**SHORT PROBLEM**
Without the images, write out the whole listing exactly.

**COLLECTED DATA**

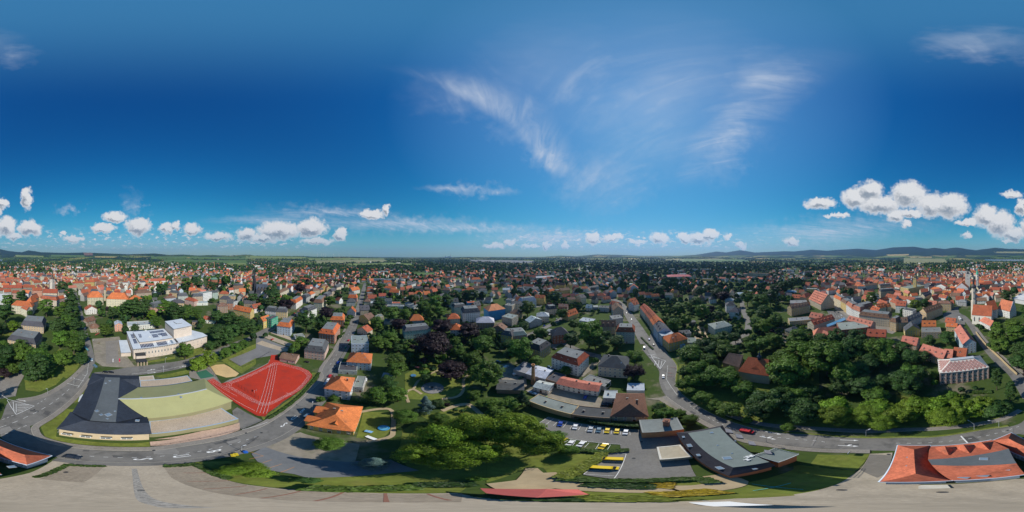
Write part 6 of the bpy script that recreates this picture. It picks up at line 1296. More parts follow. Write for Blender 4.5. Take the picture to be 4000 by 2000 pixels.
for a, b in [((60,350),(135,472)), ((135,472),(288,400)), ((80,348),(288,400)), ((0,300),(80,352)), ((110,365),(118,445)), ((135,380),(136,455)), ((145,385),(250,392)), ((145,398),(262,402)), ((145,412),(250,412)), ((145,428),(225,425)), ((145,443),(195,440)), ((565,212),(668,236)), ((620,170),(705,192)), ((690,140),(720,148))]:
    line_part(rr_, [L[1](*a), L[1](*b)], .2, ZM + .004, M_paint, 'marking')
for a, b in [((90,1050),(215,1095)), ((215,1095),(170,1165)), ((170,1165),(90,1050)), ((120,1090),(165,1150)), ((135,1095),(120,1135)), ((160,1090),(150,1150)), ((185,1095),(170,1160)), ((60,1040),(130,1045)), ((75,1068),(160,1072))]:
    line_part(rr_, [U[5](*a), U[5](*b)], .24, ZM + .008, M_paint, 'marking')
line_part(rr_, [L[7](545, 652), L[7](600, 710)], .5, ZM + .004, M_paint, 'stop_line')
def arrow(parent, p, q, turn=0):
    ro = bpy.data.objects[parent]; p, q = Vector((p.x, p.y, 0)), Vector((q.x, q.y, 0)); d = (q - p); n = Vector((-d.y, d.x, 0)).normalized(); s = d.normalized(); mb = MB()
    pts = [p - n * .12, q - s * 1.4 - n * .12, q - s * 1.4 + n * .12, p + n * .12]; mb.add([(v.x, v.y, ZM) for v in pts], [(0, 1, 2, 3)])
    hd = [q - s * 1.4 - n * .45, q, q - s * 1.4 + n * .45]; mb.add([(v.x, v.y, ZM + .004) for v in hd], [(0, 1, 2)])
    if turn:
        m_ = p.lerp(q, .45); e = m_ + n * turn * 1.0 + s * .8; mb.add([(v.x, v.y, ZM + .008) for v in (m_ - s * .15, e - s * .5, e + s * .5, m_ + s * .35)], [(0, 1, 2, 3)])
    mb.build('arrow', M_paint, ro)
arrow('ring_road', L[5](1052, 615), L[5](1185, 640)); arrow('ring_road', L[5](1003, 655), L[5](1142, 682), 1); arrow('ring_road', L[6](388, 684), L[6](546, 690)); arrow('ring_road', L[6](372, 730), L[6](546, 738), 1)
arrow('ring_road', L[1](138, 346), L[1](222, 362)); arrow('theatre_street', U[1](160, 1180), U[1](230, 1165), 1); arrow('theatre_street', U[1](165, 1200), U[1](235, 1192)); arrow('theatre_street', U[1](430, 1150), U[1](490, 1140), 1); arrow('theatre_street', U[1](720, 1030), U[1](775, 1010))
bs_ = bpy.data.objects['bus_street']
for chars in ([('S', L[1](1190, 846)), ('U', L[2](228, 821)), ('B', L[2](502, 780))], [('S', L[2](1090, 560)), ('U', L[2](1174, 502)), ('B', L[2](1246, 442))]):
    for i, (ch, p) in enumerate(chars):
        q0, q1 = chars[max(0, i - 1)][1], chars[min(2, i + 1)][1]; d = (q1 - q0); th = atan2(d.y, d.x) - pi / 2
        cu = bpy.data.curves.new('lettering', 'FONT'); cu.body = ch; cu.align_x = 'CENTER'; cu.align_y = 'CENTER'; cu.size = 1.0; cu.offset = .012; cu.materials.append(M_paint)
        o = bpy.data.objects.new('lettering', cu); COL.objects.link(o); o.location = (p.x, p.y, ZM); o.rotation_euler = (0, 0, th); o.scale = (2.1, 5.6, 1); o.parent = bs_
# parking bay lines
bp = bpy.data.objects['block_parking']
for a, b in [((975,800),(815,970)), ((815,970),(1070,985)), ((985,798),(1172,800)), ((1172,800),(1070,1008)), ((930,862),(1140,868)), ((880,905),(1118,908)), ((850,940),(1100,948)), ((640,662),(1130,722)), ((685,688),(650,705)), ((745,700),(720,735)), ((860,708),(822,748)), ((945,715),(915,762)), ((1040,725),(1010,772)),
             ((440,545),(515,495)), ((500,555),(560,508)), ((560,565),(610,518)), ((640,582),(680,535)), ((700,592),(735,545)), ((770,602),(800,555)), ((830,610),(855,562)), ((905,625),(915,575)), ((980,632),(985,585)), ((1045,638),(1050,595)), ((1125,640),(1125,600)), ((1205,645),(1200,605))]:
    line_part(bp, [L[4](*a), L[4](*b)], .12, ZM, M_paint, 'bay_line')
for k in range(9):
    a, b = U[6](500 + 22 * k, 682 + 8 * k), U[6](540 + 20 * k, 760 + 2 * k)
    line_part(bpy.data.objects['market_parking'], [a, a.lerp(b, .4)], .15, ZM, M_paint, 'bay_line')

# ---------------------------------------------------------------- street furniture and garden things
def lamp(p, h, arm, az, label, dbl=False):
    o = empty('street_lamp', (p[0], p[1], 0), az)
    MB().tube((0, 0, 0), (0, 0, h), .1, .06, 8).build('pole', M_metal, o)
    if arm: MB().tube((0, 0, h - .05), (arm, 0, h + .25), .05, .045, 6).build('arm', M_metal, o)
    MB().box(arm - .15, arm + .75, -.17, .17, h + .18, h + .34).build('lamp_head', mat('lamp_grey', (.5, .51, .52)), o)
    return tag(o, label, 'street lamp', 'street lamps')
lamp(L[2](738, 776), 8, .6, 2.2, 'street lamp beside the blue bin by the bus street'); lamp(L[2](1331, 430), 8, .6, 2.6, 'street lamp at the villa garden edge of the bus street')
lamp(L[1](400, 302), 7, .5, .4, 'street lamp on the junction pavement beside the park trees'); lamp(L[1](620, 212), 8, 2.2, .3, 'street lamp with long arm at the crossing by the park trees')
lamp(L[7](862, 576), 8, 3.2, .1, 'street lamp with long arm at the footpath near the twin poplars'); lamp(L[7](655, 600), 8, 3.0, -.6, 'street lamp leaning its arm over the road behind the red-roofed office'); lamp(L[6](607, 652), 8, 1, -1.5, 'street lamp on the grass verge before the lime trees')
lamp(U[1](297, 1190), 8, .8, .5, 'street lamp on the kerb of theatre street'); lamp(U[1](313, 1115), 7, .5, 2, 'street lamp on the theatre traffic island'); lamp(L[5](1058, 700), 7, .6, 1.2, 'street lamp behind the grey-decked orange office block'); lamp(U[1](640, 1035), 7, .5, 1, 'street lamp on the theatre lawn edge')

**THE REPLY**
Write part 6 of the bpy script that recreates this picture. It picks up at line 1296. More parts follow. Write for Blender 4.5. Take the picture to be 4000 by 2000 pixels.
for a, b in [((60,350),(135,472)), ((135,472),(288,400)), ((80,348),(288,400)), ((0,300),(80,352)), ((110,365),(118,445)), ((135,380),(136,455)), ((145,385),(250,392)), ((145,398),(262,402)), ((145,412),(250,412)), ((145,428),(225,425)), ((145,443),(195,440)), ((565,212),(668,236)), ((620,170),(705,192)), ((690,140),(720,148))]:
    line_part(rr_, [L[1](*a), L[1](*b)], .2, ZM + .004, M_paint, 'marking')
for a, b in [((90,1050),(215,1095)), ((215,1095),(170,1165)), ((170,1165),(90,1050)), ((120,1090),(165,1150)), ((135,1095),(120,1135)), ((160,1090),(150,1150)), ((185,1095),(170,1160)), ((60,1040),(130,1045)), ((75,1068),(160,1072))]:
    line_part(rr_, [U[5](*a), U[5](*b)], .24, ZM + .008, M_paint, 'marking')
line_part(rr_, [L[7](545, 652), L[7](600, 710)], .5, ZM + .004, M_paint, 'stop_line')
def arrow(parent, p, q, turn=0):
    ro = bpy.data.objects[parent]; p, q = Vector((p.x, p.y, 0)), Vector((q.x, q.y, 0)); d = (q - p); n = Vector((-d.y, d.x, 0)).normalized(); s = d.normalized(); mb = MB()
    pts = [p - n * .12, q - s * 1.4 - n * .12, q - s * 1.4 + n * .12, p + n * .12]; mb.add([(v.x, v.y, ZM) for v in pts], [(0, 1, 2, 3)])
    hd = [q - s * 1.4 - n * .45, q, q - s * 1.4 + n * .45]; mb.add([(v.x, v.y, ZM + .004) for v in hd], [(0, 1, 2)])
    if turn:
        m_ = p.lerp(q, .45); e = m_ + n * turn * 1.0 + s * .8; mb.add([(v.x, v.y, ZM + .008) for v in (m_ - s * .15, e - s * .5, e + s * .5, m_ + s * .35)], [(0, 1, 2, 3)])
    mb.build('arrow', M_paint, ro)
arrow('ring_road', L[5](1052, 615), L[5](1185, 640)); arrow('ring_road', L[5](1003, 655), L[5](1142, 682), 1); arrow('ring_road', L[6](388, 684), L[6](546, 690)); arrow('ring_road', L[6](372, 730), L[6](546, 738), 1)
arrow('ring_road', L[1](138, 346), L[1](222, 362)); arrow('theatre_street', U[1](160, 1180), U[1](230, 1165), 1); arrow('theatre_street', U[1](165, 1200), U[1](235, 1192)); arrow('theatre_street', U[1](430, 1150), U[1](490, 1140), 1); arrow('theatre_street', U[1](720, 1030), U[1](775, 1010))
bs_ = bpy.data.objects['bus_street']
for chars in ([('S', L[1](1190, 846)), ('U', L[2](228, 821)), ('B', L[2](502, 780))], [('S', L[2](1090, 560)), ('U', L[2](1174, 502)), ('B', L[2](1246, 442))]):
    for i, (ch, p) in enumerate(chars):
        q0, q1 = chars[max(0, i - 1)][1], chars[min(2, i + 1)][1]; d = (q1 - q0); th = atan2(d.y, d.x) - pi / 2
        cu = bpy.data.curves.new('lettering', 'FONT'); cu.body = ch; cu.align_x = 'CENTER'; cu.align_y = 'CENTER'; cu.size = 1.0; cu.offset = .012; cu.materials.append(M_paint)
        o = bpy.data.objects.new('lettering', cu); COL.objects.link(o); o.location = (p.x, p.y, ZM); o.rotation_euler = (0, 0, th); o.scale = (2.1, 5.6, 1); o.parent = bs_
# parking bay lines
bp = bpy.data.objects['block_parking']
for a, b in [((975,800),(815,970)), ((815,970),(1070,985)), ((985,798),(1172,800)), ((1172,800),(1070,1008)), ((930,862),(1140,868)), ((880,905),(1118,908)), ((850,940),(1100,948)), ((640,662),(1130,722)), ((685,688),(650,705)), ((745,700),(720,735)), ((860,708),(822,748)), ((945,715),(915,762)), ((1040,725),(1010,772)),
             ((440,545),(515,495)), ((500,555),(560,508)), ((560,565),(610,518)), ((640,582),(680,535)), ((700,592),(735,545)), ((770,602),(800,555)), ((830,610),(855,562)), ((905,625),(915,575)), ((980,632),(985,585)), ((1045,638),(1050,595)), ((1125,640),(1125,600)), ((1205,645),(1200,605))]:
    line_part(bp, [L[4](*a), L[4](*b)], .12, ZM, M_paint, 'bay_line')
for k in range(9):
    a, b = U[6](500 + 22 * k, 682 + 8 * k), U[6](540 + 20 * k, 760 + 2 * k)
    line_part(bpy.data.objects['market_parking'], [a, a.lerp(b, .4)], .15, ZM, M_paint, 'bay_line')

# ---------------------------------------------------------------- street furniture and garden things
def lamp(p, h, arm, az, label, dbl=False):
    o = empty('street_lamp', (p[0], p[1], 0), az)
    MB().tube((0, 0, 0), (0, 0, h), .1, .06, 8).build('pole', M_metal, o)
    if arm: MB().tube((0, 0, h - .05), (arm, 0, h + .25), .05, .045, 6).build('arm', M_metal, o)
    MB().box(arm - .15, arm + .75, -.17, .17, h + .18, h + .34).build('lamp_head', mat('lamp_grey', (.5, .51, .52)), o)
    return tag(o, label, 'street lamp', 'street lamps')
lamp(L[2](738, 776), 8, .6, 2.2, 'street lamp beside the blue bin by the bus street'); lamp(L[2](1331, 430), 8, .6, 2.6, 'street lamp at the villa garden edge of the bus street')
lamp(L[1](400, 302), 7, .5, .4, 'street lamp on the junction pavement beside the park trees'); lamp(L[1](620, 212), 8, 2.2, .3, 'street lamp with long arm at the crossing by the park trees')
lamp(L[7](862, 576), 8, 3.2, .1, 'street lamp with long arm at the footpath near the twin poplars'); lamp(L[7](655, 600), 8, 3.0, -.6, 'street lamp leaning its arm over the road behind the red-roofed office'); lamp(L[6](607, 652), 8, 1, -1.5, 'street lamp on the grass verge before the lime trees')
lamp(U[1](297, 1190), 8, .8, .5, 'street lamp on the kerb of theatre street'); lamp(U[1](313, 1115), 7, .5, 2, 'street lamp on the theatre traffic island'); lamp(L[5](1058, 700), 7, .6, 1.2, 'street lamp behind the grey-decked orange office block'); lamp(U[1](640, 1035), 7, .5, 1, 'street lamp on the theatre lawn edge')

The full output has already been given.